**WHAT IS EXPECTED**
Report how many lines in the records hold the string "from"; give the number and nothing else.

==============================

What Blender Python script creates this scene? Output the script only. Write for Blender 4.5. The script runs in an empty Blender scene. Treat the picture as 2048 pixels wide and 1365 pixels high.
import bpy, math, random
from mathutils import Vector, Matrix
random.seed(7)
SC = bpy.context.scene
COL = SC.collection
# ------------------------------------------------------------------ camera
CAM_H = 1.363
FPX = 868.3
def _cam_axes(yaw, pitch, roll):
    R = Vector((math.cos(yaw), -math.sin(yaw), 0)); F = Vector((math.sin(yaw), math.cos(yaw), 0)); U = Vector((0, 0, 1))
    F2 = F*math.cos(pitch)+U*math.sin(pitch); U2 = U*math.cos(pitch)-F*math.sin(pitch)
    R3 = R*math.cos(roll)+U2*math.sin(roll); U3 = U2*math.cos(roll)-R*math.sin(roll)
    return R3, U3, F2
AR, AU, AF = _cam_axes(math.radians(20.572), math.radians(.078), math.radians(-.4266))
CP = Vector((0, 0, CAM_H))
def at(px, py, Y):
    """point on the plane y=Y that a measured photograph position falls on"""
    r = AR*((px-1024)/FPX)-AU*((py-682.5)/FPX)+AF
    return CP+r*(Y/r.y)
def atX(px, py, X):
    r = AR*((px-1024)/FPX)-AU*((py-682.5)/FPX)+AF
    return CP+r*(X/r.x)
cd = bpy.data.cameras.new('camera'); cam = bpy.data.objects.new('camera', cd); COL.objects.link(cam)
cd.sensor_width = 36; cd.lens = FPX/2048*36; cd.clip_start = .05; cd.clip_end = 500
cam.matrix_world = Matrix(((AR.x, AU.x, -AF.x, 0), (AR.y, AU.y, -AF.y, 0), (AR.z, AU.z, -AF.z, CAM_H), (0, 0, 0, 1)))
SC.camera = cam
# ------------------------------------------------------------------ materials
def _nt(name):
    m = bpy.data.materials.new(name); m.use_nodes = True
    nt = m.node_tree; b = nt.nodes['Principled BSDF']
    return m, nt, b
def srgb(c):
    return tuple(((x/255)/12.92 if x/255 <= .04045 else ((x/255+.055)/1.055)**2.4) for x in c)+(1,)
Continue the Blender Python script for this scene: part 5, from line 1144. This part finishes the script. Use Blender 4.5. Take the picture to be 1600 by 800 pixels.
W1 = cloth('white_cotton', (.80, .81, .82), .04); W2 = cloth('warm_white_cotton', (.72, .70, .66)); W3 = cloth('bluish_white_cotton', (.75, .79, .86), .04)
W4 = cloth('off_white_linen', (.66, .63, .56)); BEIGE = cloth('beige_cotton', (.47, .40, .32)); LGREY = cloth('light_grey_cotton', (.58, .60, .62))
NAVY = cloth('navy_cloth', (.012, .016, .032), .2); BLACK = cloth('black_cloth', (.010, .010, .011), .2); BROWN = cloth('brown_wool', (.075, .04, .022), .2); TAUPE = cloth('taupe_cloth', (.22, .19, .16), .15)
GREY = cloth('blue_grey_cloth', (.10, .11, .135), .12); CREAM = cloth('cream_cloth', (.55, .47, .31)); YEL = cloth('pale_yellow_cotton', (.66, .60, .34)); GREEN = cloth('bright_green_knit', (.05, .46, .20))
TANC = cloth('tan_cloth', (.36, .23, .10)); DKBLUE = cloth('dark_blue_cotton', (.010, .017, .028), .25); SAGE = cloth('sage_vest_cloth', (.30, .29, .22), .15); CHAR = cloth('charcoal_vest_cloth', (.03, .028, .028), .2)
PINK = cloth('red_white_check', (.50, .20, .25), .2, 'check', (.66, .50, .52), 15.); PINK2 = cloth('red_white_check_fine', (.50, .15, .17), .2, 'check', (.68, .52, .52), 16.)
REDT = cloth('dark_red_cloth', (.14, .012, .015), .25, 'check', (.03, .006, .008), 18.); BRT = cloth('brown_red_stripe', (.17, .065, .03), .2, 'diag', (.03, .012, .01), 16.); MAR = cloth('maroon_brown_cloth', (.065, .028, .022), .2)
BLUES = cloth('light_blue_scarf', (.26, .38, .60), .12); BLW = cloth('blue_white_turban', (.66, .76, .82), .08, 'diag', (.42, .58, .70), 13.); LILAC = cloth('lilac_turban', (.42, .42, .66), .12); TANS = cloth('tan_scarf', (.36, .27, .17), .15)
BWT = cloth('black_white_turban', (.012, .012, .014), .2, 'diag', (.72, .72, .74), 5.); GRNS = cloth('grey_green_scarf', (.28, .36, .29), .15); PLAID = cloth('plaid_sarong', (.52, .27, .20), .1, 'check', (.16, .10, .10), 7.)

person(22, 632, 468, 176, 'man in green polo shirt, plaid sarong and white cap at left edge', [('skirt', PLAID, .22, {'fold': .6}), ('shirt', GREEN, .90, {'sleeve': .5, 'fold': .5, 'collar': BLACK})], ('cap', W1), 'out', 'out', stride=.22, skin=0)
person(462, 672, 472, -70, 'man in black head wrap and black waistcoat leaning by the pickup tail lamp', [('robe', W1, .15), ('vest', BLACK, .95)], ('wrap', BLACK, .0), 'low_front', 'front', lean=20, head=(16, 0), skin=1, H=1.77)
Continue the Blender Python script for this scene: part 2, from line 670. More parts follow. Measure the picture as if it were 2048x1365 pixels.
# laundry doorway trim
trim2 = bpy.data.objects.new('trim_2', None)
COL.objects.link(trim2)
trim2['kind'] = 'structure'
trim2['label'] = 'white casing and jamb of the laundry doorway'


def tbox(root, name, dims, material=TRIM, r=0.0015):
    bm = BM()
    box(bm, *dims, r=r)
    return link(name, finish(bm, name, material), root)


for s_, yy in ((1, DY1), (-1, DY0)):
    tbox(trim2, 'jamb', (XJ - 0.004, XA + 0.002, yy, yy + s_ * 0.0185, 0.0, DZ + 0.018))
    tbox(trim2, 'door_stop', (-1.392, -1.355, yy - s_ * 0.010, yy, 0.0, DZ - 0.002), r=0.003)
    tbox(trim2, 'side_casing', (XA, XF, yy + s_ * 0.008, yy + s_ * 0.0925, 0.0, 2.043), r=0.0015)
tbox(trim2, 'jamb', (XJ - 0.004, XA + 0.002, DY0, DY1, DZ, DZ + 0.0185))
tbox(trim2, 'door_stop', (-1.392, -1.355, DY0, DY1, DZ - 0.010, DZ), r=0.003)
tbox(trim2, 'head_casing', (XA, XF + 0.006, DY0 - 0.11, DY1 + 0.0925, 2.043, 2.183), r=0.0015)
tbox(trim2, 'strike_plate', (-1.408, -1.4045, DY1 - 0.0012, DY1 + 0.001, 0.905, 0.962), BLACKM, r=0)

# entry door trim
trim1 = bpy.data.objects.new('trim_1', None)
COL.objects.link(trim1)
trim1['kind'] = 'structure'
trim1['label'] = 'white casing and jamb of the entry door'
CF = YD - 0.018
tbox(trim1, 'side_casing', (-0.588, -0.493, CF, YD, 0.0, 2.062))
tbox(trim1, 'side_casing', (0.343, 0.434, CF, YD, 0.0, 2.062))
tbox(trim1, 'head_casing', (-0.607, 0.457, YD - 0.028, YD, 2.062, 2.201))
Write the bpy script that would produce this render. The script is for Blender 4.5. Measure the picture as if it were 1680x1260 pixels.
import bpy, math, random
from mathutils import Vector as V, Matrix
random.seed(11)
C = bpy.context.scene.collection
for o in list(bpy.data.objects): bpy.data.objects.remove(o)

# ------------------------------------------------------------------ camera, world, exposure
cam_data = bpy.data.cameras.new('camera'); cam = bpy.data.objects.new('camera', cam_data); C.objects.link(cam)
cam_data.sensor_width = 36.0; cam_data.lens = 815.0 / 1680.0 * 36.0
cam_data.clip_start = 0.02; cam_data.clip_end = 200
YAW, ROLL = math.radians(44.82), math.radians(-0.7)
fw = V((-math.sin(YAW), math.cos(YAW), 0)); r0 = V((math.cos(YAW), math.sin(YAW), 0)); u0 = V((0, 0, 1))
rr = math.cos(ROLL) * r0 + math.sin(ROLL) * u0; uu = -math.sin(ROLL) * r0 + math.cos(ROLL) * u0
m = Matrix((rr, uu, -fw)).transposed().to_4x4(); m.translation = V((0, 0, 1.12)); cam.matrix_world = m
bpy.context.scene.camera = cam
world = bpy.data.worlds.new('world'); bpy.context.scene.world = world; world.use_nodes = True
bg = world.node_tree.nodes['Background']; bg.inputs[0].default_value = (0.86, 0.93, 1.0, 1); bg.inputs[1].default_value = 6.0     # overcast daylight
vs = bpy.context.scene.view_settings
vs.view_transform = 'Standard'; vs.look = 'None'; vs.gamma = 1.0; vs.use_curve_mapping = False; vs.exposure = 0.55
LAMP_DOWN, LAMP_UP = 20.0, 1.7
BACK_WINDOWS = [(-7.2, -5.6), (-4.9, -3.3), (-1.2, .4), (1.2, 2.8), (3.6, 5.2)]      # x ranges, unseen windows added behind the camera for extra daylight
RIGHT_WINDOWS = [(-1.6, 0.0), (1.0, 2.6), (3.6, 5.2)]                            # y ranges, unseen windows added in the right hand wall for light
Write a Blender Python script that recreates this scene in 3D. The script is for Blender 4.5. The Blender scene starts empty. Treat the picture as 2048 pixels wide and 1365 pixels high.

==============================

**SOLUTION FOR THIS PROBLEM**
4